Saturday classes are a blessing and a curse.
On the one hand, there are very few people on campus -- those who have to teach, their students, and Campus Safety. EVERYTHING is closed, or has very abbreviated hours. Book store, Java Junkie stand, library -- everything is shuttered on Saturdays. There are very few on-campus Saturday classes, so it's not unusual to be the only one in your particular building during your allotted course time -- particularly if the class starts at ass o'clock on a summer Saturday (or 8AM).
This means that you can make noise with impunity, leave doors open to catch crossbreezes and relax classroom decorum a bit to include eating and drinking. It also means that you can turn a lecture on Poe in to a multi-classroom scavenger hunt or "CSI"-style investigation, to keep everyone interested and awake.
The downside is it's a very "Silent Hill" type of experience to have to unlock the whole building, turn on all the lights and vending machines and otherwise wander around a dark, empty classroom building well before anyone else is around.

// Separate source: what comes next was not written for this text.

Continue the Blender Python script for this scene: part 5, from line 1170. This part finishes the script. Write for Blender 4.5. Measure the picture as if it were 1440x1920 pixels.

It ALSO means that anyone who wanders on to campus and has questions will take you for the Person in Authority that can answer everything. Enter the Pooter family.
I was whipping through my lecture, hoping to wrap up a half-hour early, when the classroom door banged open and in wandered three people of dubious provenance.
"HI!" boomed the father. "We're the Pooters! Y'all should be expecting us!"
One dad, a widely smiling mom (who looked like she had been carved out of Lily Pulitzer and cream cheese) and a very uncomfortable and embarrassed-looking young woman stood in front of me, waving a campus map.
"Uh, I beg your pardon? This is Themes in Literature Seminar. We aren't expecting anyone, and we're in the middle..." He barreled on as if he didn't hear me.
"Now, my daughter, Pitty Pooter, will be here in the fall, and we came up to poke around campus, but nothing is open. We'd like you to show us around."
"I'm sorry. Did you get a letter stating today was your official acceptance/orientation tour?" (I knew full well the answer was no, because official tours are scheduled for late July.)
"Yeah, but we wanted to have our own, hands-on tour. Now, show us where the bookstore is...you have keys? Can you let us in and sell us a sweatshirt or two? How about the cafeteria? Oh, and we want to see Pitty's dorm room -- I want to take a few measurements..."
"Sir, I am sorry, but I am not a tour guide, and I am conducting a class right now. I can direct you to Campus Security, but everything is closed, and you'll get more out of your offical tour later next month. Now, I really have to get back to teaching..."
"But who is going to show us this campus? Surely you can do that!"
"No, I really can't. I have to finish teaching the class that you interrupted. Now, Campus Safety should be able to answer some of your questions."
(It was a fine line because on the one hand, I did not want to alienate them, and on the other, I had to cover at least another hours' worth of material. I wanted to thump Mr. Pooter about the neck and shoulders with my Norton. Argh.)
I ushered them out in to the hall and gave them directions. Then I went back into my classroom and called Big Steve, the Security dude on duty, to warn him. I knew Big Steve was not going to be pleased, because Big Steve's idea of policing campus during the summer is playing WoW and online poker, and not bestirring himself out of the air conditioned security offices unless he needs to piss, or hit the vending machines. Big Steve has all the personality (and personal aroma) of curdled milk, and the welcoming mien of a semi-rabid stoat with inflamed hemmorhoids.
Big Steve uttered a stream of profanities that did my heart proud, and was still cursing a blue streak when I hung up. I turned back to my class, all of whom had entirely lost their trains of thought.
"Guys..." I looked at the clock. The entire debacle had taken 45 minutes, and brought us to within 20 minutes of class being over. There was no way we were getting anything else done. "We'll catch up next week. Let's get out of here."
"Yeah, before they come back!" one student interjected. We all beat feet for our cars.
As I pulled out of the faculty lot, I saw Big Steve truculently leading the Pooters over dormwards, with a sour look on his face. I said a quick prayer that Pitty would not end up in any of my sections int he fall, because I get the sense that her parents are the Sikorsky of helicopter parents.